A YOUNG accountant turned to dealing drugs when he found himself in £30,000 of debt after he was “lured” into an unsuccessful Forex trading scheme.

Jacob Alexander Lindsay Brown opened his account with the trader when he was 18 – but his plan to earn extra money backfired.

He had taken £30,000 of bank loans to cover his debts but was struggling to keep up repayments.

Brown was spared an immediate prison sentence on Tuesday (July 5) after the judge was impressed with his progress.

Brown’s illicit activities were discovered when police stopped his black Hyundai on Station Road in Calne late on October 23, 2020.

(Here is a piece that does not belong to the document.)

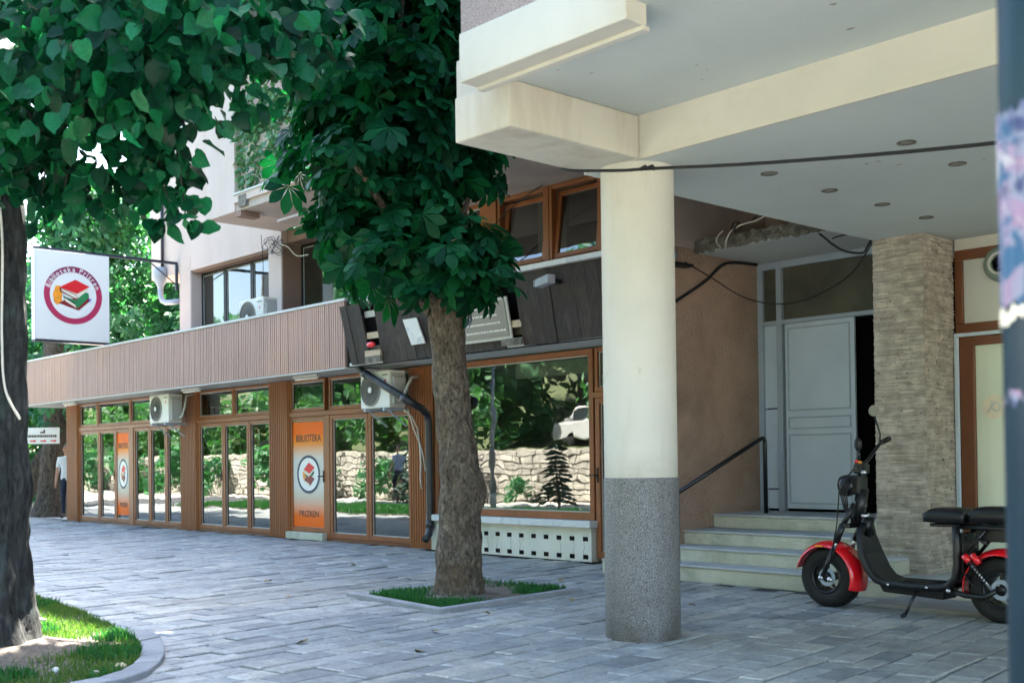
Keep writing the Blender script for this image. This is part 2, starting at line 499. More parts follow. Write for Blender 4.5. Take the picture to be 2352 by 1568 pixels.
def pavemat():
    m, n, l, p, out = newmat('paving_slate')
    r = rand_val(n, l)
    rr = n.new('ShaderNodeValToRGB'); e = rr.color_ramp.elements
    e[0].position = 0; e[0].color = (.25, .275, .28, 1); e[1].position = 1; e[1].color = (.62, .61, .54, 1)
    for q, c in ((.2, (.37, .40, .395)), (.55, (.49, .49, .45)), (.8, (.42, .45, .445))):
        k = e.new(q); k.color = (*c, 1)
    l.new(r, rr.inputs[0]); col = rr.outputs[0]
    v = pos(n, l)
    f = ramp(n, l, nz(n, l, 5, 8, .65, v, .8), .32, .7)
    col = mixc(n, l, f, mixc(n, l, .5, col, (.055, .065, .085)), col)
    f3 = ramp(n, l, nz(n, l, .45, 4, .5, v), .45, .7)
    col = mixc(n, l, f3, col, mixc(n, l, .3, col, (.34, .31, .27)))
    f2 = ramp(n, l, nz(n, l, 28, 6, .7, v, .5), .4, .62)
    col = mixc(n, l, f2, mixc(n, l, .28, col, (.03, .035, .05)), col)
    gr = ramp(n, l, nz(n, l, .9, 8, .7, v, .6), .50, .66)
    col = mixc(n, l, gr, col, mixc(n, l, .38, col, (.07, .075, .07)))
    gum = n.new('ShaderNodeTexVoronoi'); gum.inputs['Scale'].default_value = 3.2; l.new(v, gum.inputs['Vector'])
    col = mixc(n, l, ramp(n, l, gum.outputs['Distance'], .05, .075, (.6,)*3, (0,)*3), col, (.06, .06, .06))
    l.new(col, p.inputs['Base Color'])
    l.new(ramp(n, l, f, 0, 1, (.62,)*3, (.42,)*3), p.inputs['Roughness'])
    p.inputs['Specular IOR Level'].default_value = .45
    b1 = bumpn(n, l, nz(n, l, 9, 6, .62, v, 1.2), .55, .02)
    b2 = bumpn(n, l, nz(n, l, 60, 5, .7, v), .35, .004, b1)
    l.new(b2, p.inputs['Normal'])
    return m
M['pave'] = pavemat()

def postermat(z0, z1):
    """printed film: orange at both ends, white in the middle"""
    m, n, l, p, out = newmat('orange_poster_print')
    g = n.new('ShaderNodeNewGeometry'); sx = n.new('ShaderNodeSeparateXYZ'); l.new(g.outputs['Position'], sx.inputs[0])
    mr = n.new('ShaderNodeMapRange'); mr.inputs[1].default_value = z0; mr.inputs[2].default_value = z1; l.new(sx.outputs[2], mr.inputs[0])
    r = n.new('ShaderNodeValToRGB'); e = r.color_ramp.elements
    e[0].position = 0; e[0].color = (.83, .13, .01, 1); e[1].position = 1; e[1].color = (.80, .14, .008, 1)
    for q, c in ((.12, (.83, .15, .012)), (.30, (.62, .52, .40)), (.42, (.66, .64, .58)), (.66, (.62, .58, .50)), (.80, (.78, .25, .03)), (.90, (.85, .14, .006))):
        k = e.new(q); k.color = (*c, 1)
    l.new(mr.outputs[0], r.inputs[0]); l.new(r.outputs[0], p.inputs['Base Color']); p.inputs['Roughness'].default_value = .5; p.inputs['Specular IOR Level'].default_value = .15
    return m
M['poster'] = postermat(.16, 1.9)

def stickermat():
    m, n, l, p, out = newmat('torn_sticker_print')
    v = pos(n, l)
    a = nz(n, l, 7, 4, .6, v, 1.0); b = nz(n, l, 14, 4, .6, v, .8)
    r = n.new('ShaderNodeValToRGB'); e = r.color_ramp.elements
    e[0].position = .28; e[0].color = (.015, .04, .10, 1); e[1].position = .72; e[1].color = (.40, .36, .40, 1)
    for q, c in ((.40, (.05, .06, .15)), (.47, (.20, .22, .30)), (.55, (.24, .15, .25)), (.62, (.36, .35, .38))):
        k = e.new(q); k.color = (*c, 1)
    l.new(a, r.inputs[0])
    col = mixc(n, l, ramp(n, l, b, .55, .62), r.outputs[0], (.02, .08, .17))
    l.new(col, p.inputs['Base Color']); p.inputs['Roughness'].default_value = .4
    return m
M['sticker'] = stickermat()
# ------------------------------------------------------------------ ground and plaza
def pip(x, y, poly):
    c = False; j = len(poly)-1
    for i in range(len(poly)):
        xi, yi = poly[i]; xj, yj = poly[j]
        if (yi > y) != (yj > y) and x < (xj-xi)*(y-yi)/(yj-yi)+xi: c = not c
        j = i
    return c

g = MB().quad((-400,-400,-.06), (400,-400,-.06), (400,400,-.06), (-400,400,-.06)).build('ground', M['asphalt'])
tag(g, kind='structure')

PIT = [(-8.81,6.07), (-7.315,5.90), (-7.52,7.77), (-8.92,7.83)]
KERB_OUT = [(-8.05,3.74), (-7.64,3.64), (-7.28,3.49), (-6.96,3.34), (-6.70,3.18), (-6.46,2.99), (-6.30,2.77), (-6.24,2.5), (-6.30,2.2), (-6.5,1.95)]
KERB_IN = [(-8.04,3.56), (-7.56,3.44), (-7.24,3.31), (-6.95,3.165), (-6.75,3.03), (-6.57,2.86), (-6.45,2.68), (-6.41,2.5), (-6.46,2.3), (-6.6,2.1)]
BED = [(-32,4.7), (-20,4.5), (-15,4.3), (-11.4,4.03), (-10.7,3.95), (-9.5,3.84), (-8.6,3.70)] + KERB_OUT + [(-7.2,1.7), (-12,1.4), (-32,1.2)]
BED_IN = [(-32,4.7), (-20,4.5), (-15,4.3), (-11.4,4.03), (-10.7,3.95), (-9.5,3.84), (-8.6,3.68)] + KERB_IN + [(-7.2,1.75), (-12,1.4), (-32,1.2)]
PIT_IN = [(-8.70,6.16), (-7.42,6.02), (-7.62,7.68), (-8.80,7.73)]

plaza = MB().quad((-40,-1.5,-.022), (14,-1.5,-.022), (14,10.4,-.022), (-40,10.4,-.022)).build('plaza_pavement', M['joint'])
tag(plaza, kind='structure')

def stone_geo(hx, hy, c=.010, t=.035):
    """chamfered slab, top at z=0"""
    v = [(-hx,-hy,-t),(hx,-hy,-t),(hx,hy,-t),(-hx,hy,-t),(-hx,-hy,-c*.7),(hx,-hy,-c*.7),(hx,hy,-c*.7),(-hx,hy,-c*.7),
         (-hx+c,-hy+c,0),(hx-c,-hy+c,0),(hx-c,hy-c,0),(-hx+c,hy-c,0)]
    f = [(8,9,10,11)] + [(i,(i+1)%4,4+(i+1)%4,4+i) for i in range(4)] + [(4+i,4+(i+1)%4,8+(i+1)%4,8+i) for i in range(4)]
    return v, f

def paving():
    ang = math.radians(8.0)
    e1 = Vector((-math.sin(ang), math.cos(ang), 0)); e2 = Vector((math.cos(ang), math.sin(ang), 0))
    stones = []
    a = -36.0
    R = random.Random(3)
    while a < 6:
        wd = R.choice((.17, .20, .22, .24, .27))
        b = -3.0 - R.random()*.5
        while b < 15:
            ln = R.uniform(.22, .58)
            c = e2*(a+wd/2) + e1*(b+ln/2)
            if -34 < c.x < 3 and -1.2 < c.y < 10.02:
                hx, hy = wd/2-.005-R.random()*.004, ln/2-.005-R.random()*.004
                cs = [c+e2*sx*hx+e1*sy*hy for sx in (-1,1) for sy in (-1,1)]
                bad = all(pip(q.x, q.y, PIT) for q in cs+[c]) or all(pip(q.x, q.y, BED) for q in cs+[c]) or (c.x > -8.7 and c.y > 9.12)
                if not bad:
                    stones.append((c, hx, hy, ang+R.gauss(0,.006), R.gauss(0,.0035), R.gauss(0,.006), R.gauss(0,.005)))
            b += ln
        a += wd
    vis = []
    for i, s in enumerate(stones):
        d = in_view(s[0], .02)
        if d: vis.append((d/(s[1]*s[2])**.3, i))
    near = set(i for _, i in sorted(vis)[:300])
    v, f = stone_geo(.5, .5, .02)
    shared = {}
    mb = MB()
    for i, (c, hx, hy, rz, dz, tx, ty) in enumerate(stones):
        Mx = Matrix.Translation((c.x, c.y, dz)) @ Matrix.Rotation(rz, 4, 'Z') @ Matrix.Rotation(tx, 4, 'X') @ Matrix.Rotation(ty, 4, 'Y')
        if i in near:
            key = (round(hx, 2), round(hy, 1))
            if key not in shared:
                q = MB(); q.v, q.f = stone_geo(key[0], key[1]); q.m = [0]*len(q.f)
                shared[key] = q.mesh('paving_stone', M['pave'])
            inst('paving_stone', shared[key], plaza, Mx @ Matrix.Diagonal((hx/key[0], hy/max(key[1], .05), 1, 1)))
        else:
            vv, ff = stone_geo(hx, hy); n = len(mb.v)
            mb.v += [tuple(Mx @ Vector(p)) for p in vv]
            for q in ff: mb.face([n+k for k in q])
    o = mb.build('far_paving', M['pave'], plaza); tag(o, kind='stuff')
# half sizes are rounded so that alike stones share one mesh; a key of 0.0 would vanish
def _safe(x): return max(x, .1)
paving()

# street beyond the bed, seen in the window panes
st = MB().quad((-60,-2.9,-.03), (10,-2.9,-.03), (10,-1.5,-.03), (-60,-1.5,-.03)).build('street', M['asphalt']); tag(st, kind='structure')

# ------------------------------------------------------------------ library pavilion
FY = 10.11
lib = empty('library_pavilion', (-19.2, FY, 0))
tag(lib, 'low library pavilion with mauve slatted fascia and brown framed glass doors', 'building')

def framed(name, parent, x0, x1, z0, z1, Y, w=.055, d=.07, gm=None, fm=None, mid=None, glaze=True):
    fm = fm or M['frame']
    mb = MB()
    mb.box(x0, x0+w, Y, Y+d, z0, z1); mb.box(x1-w, x1, Y, Y+d, z0, z1)
    mb.box(x0+w, x1-w, Y+.002, Y+d, z1-w, z1); mb.box(x0+w, x1-w, Y+.002, Y+d, z0, z0+w*1.25)
    o = mb.build(name, fm, parent, bev=.006)
    if glaze:
        g_ = MB().quad((x0+w,Y+d*.55,z0+w*1.25), (x1-w,Y+d*.55,z0+w*1.25), (x1-w,Y+d*.55,z1-w), (x0+w,Y+d*.55,z1-w)).build('pane', gm or M['glass'], o)
        gk = .012
        mb = MB()
        for a, b, c, e in ((x0+w, x0+w+gk, z0+w*1.25, z1-w), (x1-w-gk, x1-w, z0+w*1.25, z1-w)): mb.box(a, b, Y+d*.42, Y+d*.54, c, e)
        mb.box(x0+w+gk, x1-w-gk, Y+d*.42, Y+d*.54, z0+w*1.25, z0+w*1.25+gk); mb.box(x0+w+gk, x1-w-gk, Y+d*.42, Y+d*.54, z1-w-gk, z1-w)
        mb.build('gasket', M['trim'], o)
    return o

def pilaster(parent, x0, x1, z1=2.59, Y=FY, ribs=True):
    mb = MB().box(x0, x1, Y-.03, Y+.25, 0, z1)
    n = max(4, int((x1-x0)/.055)); p = (x1-x0)/n
    for i in range(n):
        a = x0+p*i+p*.2
        mb.prism([(a, Y-.029, .02), (a+p*.12, Y-.046, .02), (a+p*.5, Y-.046, .02), (a+p*.62, Y-.029, .02)], (0, 0, z1-.03))
    for i in range(4):
        b = Y-.02+i*.065
        mb.prism([(x1-.001, b, .02), (x1+.016, b+.008, .02), (x1+.016, b+.032, .02), (x1-.001, b+.04, .02)], (0, 0, z1-.03))
    return mb.build('pilaster', M['rib'], parent)
for a, b in ((-25.82,-25.22), (-20.28,-19.65), (-17.04,-16.45), (-13.16,-12.66)): pilaster(lib, a, b)

def handle(o, x, z, Y):
    MB().box(x-.012, x+.012, Y-.012, Y, z-.09, z+.09).cyl((x, Y-.012, z), (x, Y-.05, z), .008, 8).box(x-.09, x+.01, Y-.062, Y-.045, z-.009, z+.009).build('handle', M['dark_plastic'], o)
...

Prosecutor Andrew Pickett told Swindon Crown Court that a search of the car revealed four clear bags of white powder, which turned out to be ketamine, as well as bags, scales, a grinder, a spoon and a small funnel in the fuse box next to the steering wheel.

The now 21-year-old ran off, but stopped voluntarily and told officers: “My life is over.”

Mr Pickett added that almost £5,000 of cash was located under the driver’s seat – that he later told police he owed to his dealer. More drugs were also found in a suitcase under his bed at his parents’ house.

The ketamine, a Class B drug, was found to have a value of between £2,850 and £3,990.

Defending, Giles Nelson said that his client “panicked” when he ran away from police but “stopped of his own volition”.

“Forex applications and trading accounts are being shunted around teenagers on various social media platforms and present themselves as a sophisticated way of being a city trader, but he’s in sixth form college.

“They get lured into it as a way to seem smart, but they’re just gambling entities.

“It’s an enormous trap really. His issue is not an issue with drugs, it’s an addictive behaviour pattern.”

But, Mr Nelson said he has “faced up to” it and has used the almost two-year delay in the case positively, by working two jobs, seven days a week, to start paying back his debts.

Mr Nelson said that he does not pose a risk of danger to the public, and that punishment can be achieved in the community. He asked for a suspended sentence.

Judge Jason Taylor QC said in sentencing that the quantity of the drugs, almost 200 grams, was “significant”, which moved it further up the sentencing range.

He also factored in a caution he received for possessing ketamine in 2019.

“The reality is you were a young man that was lured into a money-making scheme that didn’t live up to expectations, with hindsight I’m sure you can see there were elements of naivety.

“You thought the best way out was doing what you were doing.

“I have to recognise this was committed almost two years ago and I have to recognise how you’ve used that period, and that impresses me.

“This will affect your career and there’s nothing I can do about that.”

When Judge Taylor told Brown, of Marle Hill Parade in Cheltenham, that he would not be going to prison today, he became teary.

Brown’s ten-month prison sentence was suspended for 18 months.

During that time, he must complete 20 rehabilitation activity days, 175 hours of unpaid work and court costs of £425.

The drugs and cash were also confiscated.

“I believe that you have learnt your lesson, I also believe you won’t come before the court again. Don’t let me down,” the judge said as the defendant left the dock.